GOAL
Locate each line containing the string "scene" and copy it out.

══════════════════════════════

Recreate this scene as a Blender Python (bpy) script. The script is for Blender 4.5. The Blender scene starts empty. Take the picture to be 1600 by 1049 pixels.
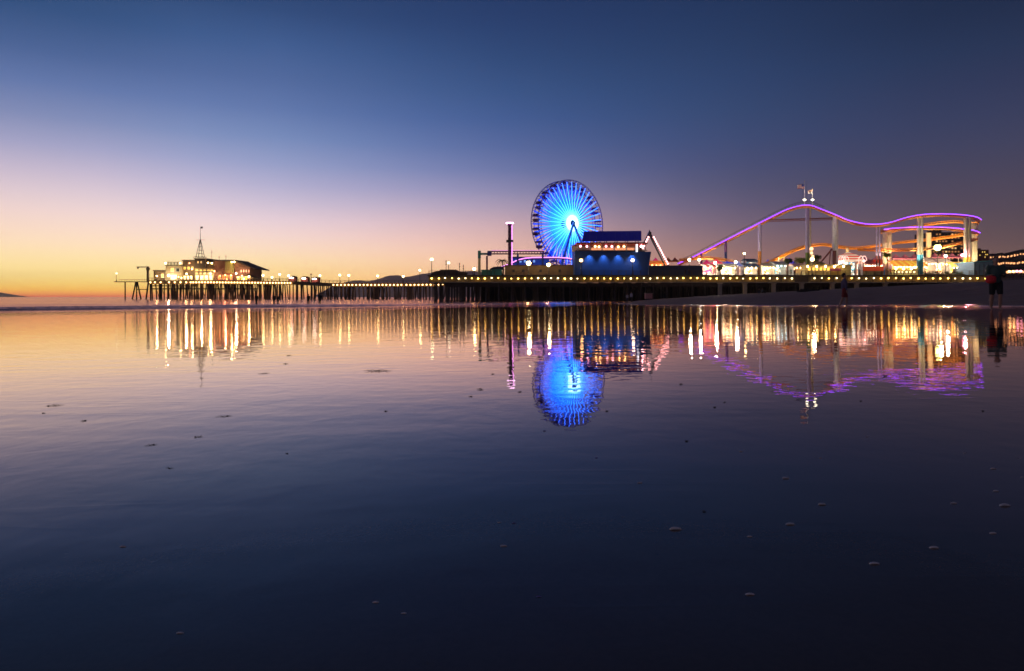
import bpy, bmesh, math, random
from mathutils import Vector, Matrix, noise as mnoise
random.seed(7)
R = math.radians
S = bpy.context.scene
COL = S.collection
F = 1067.0          # focal length in photograph pixels (24 mm on 36 mm)
EYE = 0.40          # low tripod
HAZE = 1.0e-4
HZ = 464.0          # horizon row of the photograph

# ------------------------------------------------------------------ camera
cam = bpy.data.cameras.new('camera'); co = bpy.data.objects.new('camera', cam); COL.objects.link(co)
cam.sensor_width = 36; cam.lens = 36*F/1600; cam.clip_start = .05; cam.clip_end = 90000
cam.shift_y = -(524.5-HZ)/1600
co.location = (0, 0, EYE); co.rotation_euler = (R(90), 0, 0)
S.camera = co

# ------------------------------------------------------------------ exposure
S.view_settings.view_transform = 'Standard'; S.view_settings.look = 'None'
S.view_settings.exposure = 0; S.view_settings.gamma = 1
S.render.engine = 'CYCLES'
S.cycles.use_denoising = True
S.cycles.sample_clamp_indirect = 6
S.cycles.filter_width = 1.6
S.cycles.max_bounces = 6

def lin(c):
    return tuple(((v/255)/12.92 if v/255 <= .04045 else ((v/255+.055)/1.055)**2.4) for v in c)

# ------------------------------------------------------------------ dusk sky
W = bpy.data.worlds.new('World'); S.world = W; W.use_nodes = True
nt = W.node_tree; nt.nodes.clear(); L = nt.links.new
def wn(t, **k):
    n = nt.nodes.new(t)
    for a, b in k.items(): setattr(n, a, b)
    return n
def wmath(op, a, b=None):
    n = wn('ShaderNodeMath', operation=op)
    for i, v in enumerate((a, b)):
        if v is None: continue
        if isinstance(v, (int, float)): n.inputs[i].default_value = v
        else: L(v, n.inputs[i])
    return n.outputs[0]
tc = wn('ShaderNodeTexCoord'); sp = wn('ShaderNodeSeparateXYZ'); L(tc.outputs['Generated'], sp.inputs[0])
X_, Y_, Z_ = sp.outputs
hyp = wmath('SQRT', wmath('ADD', wmath('MULTIPLY', X_, X_), wmath('MULTIPLY', Y_, Y_)))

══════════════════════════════

FINISHED ANSWER
Recreate this scene as a Blender Python (bpy) script. The script is for Blender 4.5. The Blender scene starts empty. Take the picture to be 1600 by 1049 pixels.
S = bpy.context.scene